Затем он переходит к методам вымогательства признаний, желая ознакомить с ними делегатов. Для этого он выбирает высказывание одного бывшего обвиняемого, наглядно демонстрирующее примитивность принуждения к признанию:
Каким образом искусственно – провокационными методами – создавались бывшими работниками НКВД различные «антисоветские центры» и «блоки», видно из показаний т. Розенблюма, члена партии с 1906 года, подвергавшегося аресту Ленинградским управлением НКВД в 1937 году. При проверке в 1955 году дела Комарова Розенблюм сообщил следующий факт <…>.
Хрущев подробно пересказывает этот отчет, желая довести до сведения делегатов вопиющие методы следователей:
<…> когда он, Розенблюм, был арестован в 1937 году, то был подвергнут жестоким истязаниям, в процессе которых у него вымогали ложные показания как на него самого, так и на других лиц.
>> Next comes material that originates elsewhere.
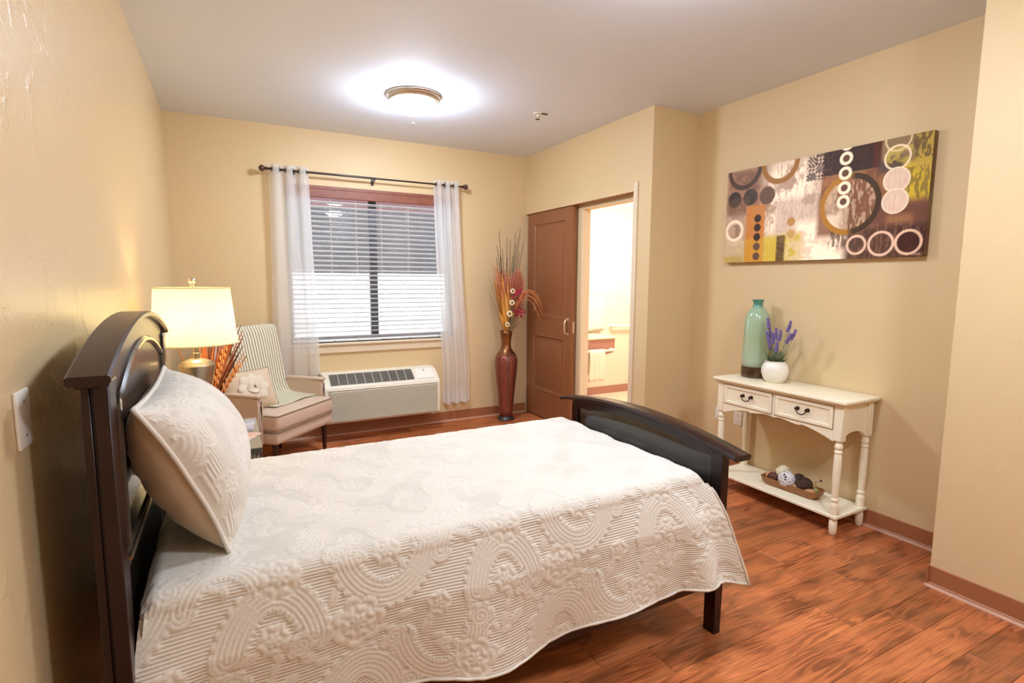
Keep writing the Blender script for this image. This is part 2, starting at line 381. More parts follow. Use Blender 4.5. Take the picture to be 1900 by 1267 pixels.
for x in (1.05, 1.235, 1.46, 1.69, 1.95, 2.25):
    mb = MB(); mb.tube([(x, D+.013, .895), (x, D+.013, 2.2)], .0013, 5); mb.tube([(x, D+.066, .895), (x, D+.066, 2.2)], .0013, 5)
    mb.build('ladder_cord', 'white', bl)
    MB().box(x-.008, x+.008, D+.012, D+.0185, .879, .892, .002).build('rail_button', 'frame_w', bl)

# curtain rod, finials, brackets and the two sheers
RY, RZ = 4.775, 2.358
rd = thing('curtain_rod', 'dark curtain rod with brown knob finials above the window', 'curtain rod', (1.6, RY, RZ))
MB().tube([(.715, RY, RZ), (1.62, RY, RZ)], .0095, 12).build('rod', 'rod', rd)
MB().tube([(1.60, RY, RZ), (2.47, RY, RZ)], .0075, 12).build('rod', 'rod', rd)
for x, sg in ((.715, -1), (2.47, 1)):
    mx = Matrix.Translation((x, RY, RZ)) @ Matrix.Rotation(sg*PI/2, 4, 'Y')
    MB().lathe([(.010, -.005), (.017, 0), (.017, .006), (.010, .010), (.020, .018), (.027, .030), (.025, .042), (.014, .054), (.003, .058)], 16, mx=mx).build('finial', 'finial', rd)
for x in (.93, 1.61, 2.31):
    mb = MB(); mb.box(x-.012, x+.012, D-.006, D, RZ-.05, RZ+.02, .002); mb.tube([(x, D-.004, RZ-.03), (x, RY, RZ-.022), (x, RY, RZ-.01)], .005, 8)
    mb.box(x-.006, x+.006, RY-.012, RY+.012, RZ-.013, RZ-.009); mb.build('bracket', 'rod', rd)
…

Затем его привели в кабинет Заковского, который предложил ему освобождение при условии, если он даст в суде ложные показания по фабриковавшемуся в 1937 году НКВД «делу о Ленинградском вредительском, шпионском, диверсионном, террористическом центре». <…> С невероятным цинизмом раскрывал Заковский подлую «механику» искусственного создания липовых «антисоветских заговоров».
«Для наглядности, – заявил Розенблюм, – Заковский развернул передо мной несколько вариантов предполагаемых схем этого центра и его ответвлений…
Ознакомив меня с этими схемами, Заковский сказал, что НКВД готовит дело об этом центре, причем процесс будет открытый.
Будет предана суду головка центра, 4–5 человек: Чудов, Угаров, Смородин, Позерн, Шапошникова (это жена Чудова) и др. и от каждого филиала по 2–3 чел…
…Дело о Ленинградском центре должно быть поставлено солидно. А здесь решающее значение имеют свидетели. Тут играет немаловажную роль и общественное положение (в прошлом, конечно), и партийный стаж свидетеля.